For those who have been living in a cave, or just can’t remember, Sepp Blatter said in an interview with CNN that “There is no racism [on the field], but maybe there is a word or gesture that is not correct” and that “the one affected by this should say this is a game and shake hands.” There was widespread condemnation of his comments here in the UK, even after Blatter issued a statement claiming that his comments had been misunderstood. The comment has to rank as Blatter’s worst gaffe ever, and the flippancy with which he demeaned the problem of racism in football furthers the argument against him as FIFA president.

Furthermore, his ‘clarification’ of what he actually meant did little to convince anyone that he was actually committed to the fight against racism, given that he essentially just reworded his original statement in a slightly more careful manner. Blatter stated: “My comments have been misunderstood. What I wanted to express is that, as football players, during a match, you have battles with your opponents and sometimes things are done which are wrong. But, normally, at the end of the match, you apologise to your opponent if you had a confrontation during the match, you shake hands, and when the game is over, it is over.” How this is substantively different to his original comment is extremely difficult to see. Changing “maybe there is a word or gesture” to “some things” fools no-one, and it is an insult to every person that has ever suffered racial abuse in any form for Blatter to trivialise the issue in this manner.

Clearly QPR are not asking Ferdinand to shake hands and forget about Terry’s allegedly racist comment, as Sepp Blatter would no doubt suggest, but if Ferdinand does shake Terry’s hand on Saturday there will inevitably be some that feel it demeans the gravity of the situation, especially if Terry goes on to be found guilty of the charges against him. Consequently, it will be very interesting to see what Ferdinand decides to do.

Obviously it is entirely Ferdinand’s choice, given that he is the one who has been offended. However, that is precisely why it is problematic that QPR have asked him to shake hands with Terry.
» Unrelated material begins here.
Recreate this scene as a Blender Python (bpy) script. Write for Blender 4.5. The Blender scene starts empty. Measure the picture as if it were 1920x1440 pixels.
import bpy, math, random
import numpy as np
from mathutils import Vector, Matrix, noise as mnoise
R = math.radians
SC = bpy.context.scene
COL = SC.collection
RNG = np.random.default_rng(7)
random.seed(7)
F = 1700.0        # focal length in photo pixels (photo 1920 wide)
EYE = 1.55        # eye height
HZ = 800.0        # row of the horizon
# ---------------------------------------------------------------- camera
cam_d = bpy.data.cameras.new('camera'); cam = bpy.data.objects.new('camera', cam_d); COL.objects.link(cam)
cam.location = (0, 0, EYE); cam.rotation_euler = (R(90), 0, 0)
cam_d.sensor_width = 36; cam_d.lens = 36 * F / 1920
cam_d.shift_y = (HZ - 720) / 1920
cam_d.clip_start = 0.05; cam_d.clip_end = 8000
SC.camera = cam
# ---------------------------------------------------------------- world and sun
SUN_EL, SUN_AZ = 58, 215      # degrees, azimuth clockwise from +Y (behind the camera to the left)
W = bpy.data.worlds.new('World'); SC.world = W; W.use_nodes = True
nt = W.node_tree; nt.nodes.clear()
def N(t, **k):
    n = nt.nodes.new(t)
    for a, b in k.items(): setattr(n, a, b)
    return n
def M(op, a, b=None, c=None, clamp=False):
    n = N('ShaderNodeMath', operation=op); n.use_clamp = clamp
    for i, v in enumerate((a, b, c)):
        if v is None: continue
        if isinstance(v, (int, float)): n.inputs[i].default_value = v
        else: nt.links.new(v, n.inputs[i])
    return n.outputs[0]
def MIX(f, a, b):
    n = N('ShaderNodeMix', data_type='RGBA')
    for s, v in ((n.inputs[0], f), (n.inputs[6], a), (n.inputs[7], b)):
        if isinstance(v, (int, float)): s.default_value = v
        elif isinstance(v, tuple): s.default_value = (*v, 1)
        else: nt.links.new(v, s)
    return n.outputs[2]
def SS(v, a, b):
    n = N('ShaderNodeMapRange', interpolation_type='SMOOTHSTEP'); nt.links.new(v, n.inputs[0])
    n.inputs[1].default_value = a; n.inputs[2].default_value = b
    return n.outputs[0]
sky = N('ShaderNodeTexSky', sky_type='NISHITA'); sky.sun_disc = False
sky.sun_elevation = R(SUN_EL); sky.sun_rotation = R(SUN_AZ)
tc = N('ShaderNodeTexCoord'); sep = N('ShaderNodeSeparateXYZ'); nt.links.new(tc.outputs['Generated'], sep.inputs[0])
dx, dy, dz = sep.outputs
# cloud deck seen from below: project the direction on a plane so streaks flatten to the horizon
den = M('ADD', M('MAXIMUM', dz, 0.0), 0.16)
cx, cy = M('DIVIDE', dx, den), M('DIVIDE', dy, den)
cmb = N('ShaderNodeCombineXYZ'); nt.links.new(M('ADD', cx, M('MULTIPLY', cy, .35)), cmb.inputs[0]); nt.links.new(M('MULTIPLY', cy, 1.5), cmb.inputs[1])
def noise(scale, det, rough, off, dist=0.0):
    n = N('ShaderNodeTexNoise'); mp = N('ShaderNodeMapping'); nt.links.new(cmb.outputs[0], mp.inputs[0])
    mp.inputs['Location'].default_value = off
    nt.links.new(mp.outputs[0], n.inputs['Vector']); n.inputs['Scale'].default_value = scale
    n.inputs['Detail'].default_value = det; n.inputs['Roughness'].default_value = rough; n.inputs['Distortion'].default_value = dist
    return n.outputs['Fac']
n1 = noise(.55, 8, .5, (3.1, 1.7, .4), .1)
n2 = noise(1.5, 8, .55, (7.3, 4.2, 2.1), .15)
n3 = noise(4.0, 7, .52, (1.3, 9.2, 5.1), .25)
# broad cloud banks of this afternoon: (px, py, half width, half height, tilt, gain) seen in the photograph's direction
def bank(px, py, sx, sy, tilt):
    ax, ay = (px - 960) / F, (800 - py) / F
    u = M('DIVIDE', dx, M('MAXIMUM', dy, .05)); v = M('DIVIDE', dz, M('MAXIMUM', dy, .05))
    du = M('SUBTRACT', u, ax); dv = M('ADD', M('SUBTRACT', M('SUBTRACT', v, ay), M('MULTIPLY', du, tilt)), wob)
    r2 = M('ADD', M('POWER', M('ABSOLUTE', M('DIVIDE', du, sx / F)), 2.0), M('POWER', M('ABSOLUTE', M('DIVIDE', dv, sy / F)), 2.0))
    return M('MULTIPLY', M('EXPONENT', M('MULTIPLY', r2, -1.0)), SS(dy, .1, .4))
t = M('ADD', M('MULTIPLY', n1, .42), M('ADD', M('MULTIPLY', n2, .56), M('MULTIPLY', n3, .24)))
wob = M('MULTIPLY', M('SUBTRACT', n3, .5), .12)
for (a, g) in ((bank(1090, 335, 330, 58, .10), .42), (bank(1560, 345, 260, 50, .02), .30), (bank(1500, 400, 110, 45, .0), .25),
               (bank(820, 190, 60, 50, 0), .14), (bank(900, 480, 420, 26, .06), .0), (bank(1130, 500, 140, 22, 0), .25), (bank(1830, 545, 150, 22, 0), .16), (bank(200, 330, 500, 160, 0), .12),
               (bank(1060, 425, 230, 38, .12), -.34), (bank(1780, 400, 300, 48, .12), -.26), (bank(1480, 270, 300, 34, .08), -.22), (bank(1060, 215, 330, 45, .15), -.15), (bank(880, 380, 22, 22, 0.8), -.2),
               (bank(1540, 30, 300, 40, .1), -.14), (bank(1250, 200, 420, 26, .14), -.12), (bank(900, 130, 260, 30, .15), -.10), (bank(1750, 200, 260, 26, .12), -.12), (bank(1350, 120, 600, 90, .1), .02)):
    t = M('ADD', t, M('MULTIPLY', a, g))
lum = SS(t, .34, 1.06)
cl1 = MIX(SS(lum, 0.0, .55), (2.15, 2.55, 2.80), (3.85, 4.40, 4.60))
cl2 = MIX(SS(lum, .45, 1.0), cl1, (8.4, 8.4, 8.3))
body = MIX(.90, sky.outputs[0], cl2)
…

For one, the gesture of a handshake and ‘being the bigger man’ will be undermined to some extent by the fact that Ferdinand has been asked to by his club. The main issue, though, is that Ferdinand may well shake Terry’s hand despite not wanting to, due to QPR’s influence. Whilst that is something only Ferdinand could answer, it is irrelevant with regards to the question of whether QPR should ask this of Ferdinand.

The importance of how clubs deal with racism was thrown into stark relief by Liverpool’s handling of the Luis Suarez racism saga. Liverpool’s decision to send out their players in t-shirts bearing a graphic of Suarez was denounced by many within the footballing community and their approach has damaged their reputation. While there is an argument that it was worse because Suarez never denied what he had said, instead maintaining that it wasn’t meant as a racial slur, there is potential for a backlash if John Terry ends up being convicted of the racially aggravated public order offence with which he is charged. Moreover, it places Anton Ferdinand in the same situation that Glen Johnson was in when the Liverpool team warmed up in the Suarez t-shirts insomuch that some members of the black footballing community (forgive me please, Diane Abbott) will see it as a tacit forgiving of John Terry. It is unlikely that the outcry will be as strong as Paul McGrath’s denouncement of Johnson as “shameful”, but the problem exists nevertheless. Johnson defended his actions, stating on Twitter that he would defend who he wished, but it would have been far better for Liverpool to have avoided this fiasco by sticking to their written statement and allowing Johnson to show his support independently, thereby reducing the negative impact upon the club.

Accordingly, it would be far better for QPR to leave the decision of whether Ferdinand should shake the hand of the man accused of racially abusing him entirely in the hands of the only man whose opinion matters here – Anton Ferdinand.